UKRAINE should sack its foreign minister for calling President Vladimir Putin a “dickhead” during a protest in Kiev, senior Russian parliamentarians urged yesterday.

Andriy Deshchytsia was trying to persuade protesters not to use violence at Saturday night’s rally outside Russia’s embassy in Kiev, during which the Russian flag was ripped up, cars overturned and stones and eggs thrown.

“We must fulfil our international obligations, including defending the right of Russia to have an embassy in Ukraine,” he told protesters angered by pro-Russian militants shooting down a military cargo plane in east Ukraine, killing 49 people.
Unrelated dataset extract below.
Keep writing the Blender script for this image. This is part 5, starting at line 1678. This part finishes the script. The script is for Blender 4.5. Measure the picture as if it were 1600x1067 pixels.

But challenged by the protesters, he added: “Did I say that I am against you protesting? I am for you protesting. I am ready to be here with you and say ‘Russia, get out of Ukraine’.”

The foreign minister added: “Yes, Putin is a dickhead, yes,” and protesters responded by chanting the phrase.

Russian Foreign Minister Sergei Lavrov, in a phone call with his French counterpart yesterday, “expressed outrage over the inaction of the Kiev authorities who allowed the rioting outside the Russian embassy.”

Lavrov has protested to the Organization for Security and Cooperation in Europe about the rally at the embassy.

The United States and the European Union have also condemned the rally.

Alexei Pushkov, head of the Russian lower house of parliament’s international affairs committee, said Ukrainian President Petro Poroshenko should dismiss Deshchytsia.

“Poroshenko should change his foreign minister. He doesn’t control himself very well,” Pushkov said on Twitter, going on to suggest in televised comments Moscow should halt all dialogue with Kiev and cut off gas supplies to Ukraine.

Leonid Kalashnikov, Pushkov’s deputy on the same committee, told the Ekho Moskvy radio station in Moscow that Deshchystia came from the protest movement that toppled Ukraine’s previous, Moscow-leaning president and did not know his “craft.”

“I can’t really imagine how anyone, especially a Russian representative, can sit down at the negotiating table with him after such an outburst,” he said.

Ukraine’s foreign ministry said arrests had been made after the rally, during which windows were smashed and a gate damaged.

Deshchytsia told Ekho Moskvy he told demonstrators they could protest peacefully but should not resort to violence.

Asked about his Putin comment, he said: “I have told you what I want to say. You asked for my comments (on the rally), I’ve made my comments.”